Marie- Salome des Saintes-Maries is, I think, the heroine's name; she has got to BE yet: SURSUM CORDA! So has the young Chevalier, whom I have not yet touched, and who comes next in order. Characters: Balmile, or Lord Gladsmuir, COMME VOUS VOULEZ; Prince Charlie; Earl Marischal; Master of Ballantrae; and a spy, and Dr. Archie Campbell, and a few nondescripts; then, of women, Marie-Salome and Flora Blair; seven at the outside; really four full lengths, and I suppose a half-dozen episodic profiles. How I must bore you with these ineptitudes! Have patience. I am going to bed; it is (of all hours) eleven. I have been forced in (since I began to write to you) to blatter to Fanny on the subject of my heroine, there being two CRUCES as to her life and history: how came she alone? and how far did she go with the Chevalier? The second must answer itself when I get near enough to see. The first is a back-breaker. Yet I know there are many reasons why a FILLE DE FAMINE, romantic, adventurous, ambitious, innocent of the world, might run from her home in these days; might she not have been threatened with a convent? might there not be some Huguenot business mixed in? Here am I, far from books; if you can help me with a suggestion, I shall say God bless you. She has to be new run away from a strict family, well-justified in her own wild but honest eyes, and meeting these three men, Charles Edward, Marischal, and Balmile, through the accident of a fire at an inn. She must not run from a marriage, I think; it would bring her in the wrong frame of mind. Once I can get her, SOLA, on the highway, all were well with my narrative. Perpend. And help if you can.
Lafaele, long (I hope) familiar to you, has this day received the visit of his SON from Tonga; and the SON proves to be a very pretty, attractive young daughter! I gave all the boys kava in honour of her arrival; along with a lean, side- whiskered Tongan, dimly supposed to be Lafaele's step-father; and they have been having a good time; in the end of my verandah, I hear Simi, my present incapable steward, talking Tongan with the nondescript papa. Simi, our out-door boy, burst a succession of blood-vessels over our work, and I had to make a position for the wreck of one of the noblest figures of a man I ever saw. I believe I may have mentioned the other day how I had to put my horse to the trot, the canter and (at last) the gallop to run him down. In a photograph I hope to send you (perhaps with this) you will see Simi standing in the verandah in profile. As a steward, one of his chief points is to break crystal; he is great on fracture - what do I say? - explosion! He cleans a glass, and the shards scatter like a comet's bowels.

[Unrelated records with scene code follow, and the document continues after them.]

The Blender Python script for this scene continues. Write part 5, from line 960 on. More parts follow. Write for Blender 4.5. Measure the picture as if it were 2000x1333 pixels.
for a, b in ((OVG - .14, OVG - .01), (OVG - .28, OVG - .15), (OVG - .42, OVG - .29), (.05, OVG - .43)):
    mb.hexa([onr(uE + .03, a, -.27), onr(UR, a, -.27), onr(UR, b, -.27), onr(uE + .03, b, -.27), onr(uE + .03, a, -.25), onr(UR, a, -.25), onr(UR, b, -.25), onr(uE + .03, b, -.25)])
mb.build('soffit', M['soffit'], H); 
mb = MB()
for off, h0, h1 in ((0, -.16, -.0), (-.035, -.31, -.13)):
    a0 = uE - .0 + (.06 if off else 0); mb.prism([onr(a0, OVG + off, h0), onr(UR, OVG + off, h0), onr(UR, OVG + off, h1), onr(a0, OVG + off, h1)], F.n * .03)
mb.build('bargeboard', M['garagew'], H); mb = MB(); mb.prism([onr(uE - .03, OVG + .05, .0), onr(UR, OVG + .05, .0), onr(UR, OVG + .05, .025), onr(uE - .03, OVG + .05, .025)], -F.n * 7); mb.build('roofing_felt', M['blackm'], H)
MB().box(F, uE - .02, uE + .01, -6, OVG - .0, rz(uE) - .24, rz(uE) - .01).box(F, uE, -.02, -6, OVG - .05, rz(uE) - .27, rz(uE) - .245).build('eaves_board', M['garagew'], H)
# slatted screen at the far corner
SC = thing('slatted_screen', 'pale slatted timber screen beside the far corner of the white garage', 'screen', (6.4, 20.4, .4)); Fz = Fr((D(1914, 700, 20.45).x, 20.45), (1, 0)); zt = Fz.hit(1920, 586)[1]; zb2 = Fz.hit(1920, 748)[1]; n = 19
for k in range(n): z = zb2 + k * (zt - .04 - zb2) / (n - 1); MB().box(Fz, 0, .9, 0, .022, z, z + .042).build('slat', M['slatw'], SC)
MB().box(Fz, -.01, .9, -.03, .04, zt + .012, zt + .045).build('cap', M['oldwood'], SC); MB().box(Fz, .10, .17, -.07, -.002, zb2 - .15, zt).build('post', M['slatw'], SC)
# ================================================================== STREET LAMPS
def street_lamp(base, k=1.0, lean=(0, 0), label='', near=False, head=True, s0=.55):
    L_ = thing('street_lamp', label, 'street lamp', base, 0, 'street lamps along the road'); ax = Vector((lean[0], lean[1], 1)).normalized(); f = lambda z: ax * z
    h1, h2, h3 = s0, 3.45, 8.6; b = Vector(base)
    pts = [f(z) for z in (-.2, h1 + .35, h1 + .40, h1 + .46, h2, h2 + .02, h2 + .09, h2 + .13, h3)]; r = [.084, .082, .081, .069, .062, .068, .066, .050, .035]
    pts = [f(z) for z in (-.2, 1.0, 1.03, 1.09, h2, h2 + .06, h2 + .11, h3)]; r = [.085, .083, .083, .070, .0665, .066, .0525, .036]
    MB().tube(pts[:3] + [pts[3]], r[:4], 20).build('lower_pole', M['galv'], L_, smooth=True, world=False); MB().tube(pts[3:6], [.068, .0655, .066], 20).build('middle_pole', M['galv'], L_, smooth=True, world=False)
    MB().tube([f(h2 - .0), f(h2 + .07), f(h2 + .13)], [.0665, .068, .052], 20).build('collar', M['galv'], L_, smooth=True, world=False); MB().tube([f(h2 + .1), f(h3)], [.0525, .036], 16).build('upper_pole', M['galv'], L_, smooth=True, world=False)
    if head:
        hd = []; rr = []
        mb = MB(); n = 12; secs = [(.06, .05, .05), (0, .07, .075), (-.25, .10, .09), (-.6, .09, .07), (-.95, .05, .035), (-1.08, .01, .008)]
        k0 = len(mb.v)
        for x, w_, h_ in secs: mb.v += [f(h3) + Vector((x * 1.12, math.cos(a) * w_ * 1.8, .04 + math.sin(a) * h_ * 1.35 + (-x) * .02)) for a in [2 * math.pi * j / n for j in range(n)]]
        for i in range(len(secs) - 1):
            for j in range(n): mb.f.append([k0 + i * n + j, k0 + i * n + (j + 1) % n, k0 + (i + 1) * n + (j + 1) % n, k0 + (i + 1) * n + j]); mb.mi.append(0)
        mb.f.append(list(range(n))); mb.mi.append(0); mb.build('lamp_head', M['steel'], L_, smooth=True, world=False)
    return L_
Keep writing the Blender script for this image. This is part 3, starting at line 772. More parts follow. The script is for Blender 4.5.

N.B. - If I should by any chance be deported, the first of the rules hung up for that occasion is to communicate with you by telegraph. - Mind, I do not fear it, but it IS possible.
MONDAY 25TH.
We have had a devil of a morning of upset and bustle; the bronze candlestick Faauma has returned to the family, in time to take her position of stepmamma, and it is pretty to see how the child is at once at home, and all her terrors ended.
27TH. MAIL DAY.
And I don't know that I have much to report. I may have to leave for Malie as soon as these mail packets are made up. 'Tis a necessity (if it be one) I rather deplore. I think I should have liked to lazy; but I daresay all it means is the delay of a day or so in harking back to David Balfour; that respectable youth chides at being left (where he is now) in Glasgow with the Lord Advocate, and after five years in the British Linen, who shall blame him? I was all forenoon yesterday down in Apia,' dictating, and Lloyd type-writing, the conclusion of SAMOA; and then at home correcting till the dinner bell; and in the evening again till eleven of the clock. This morning I have made up most of my packets, and I think my mail is all ready but two more, and the tag of this. I would never deny (as D. B might say) that I was rather tired of it.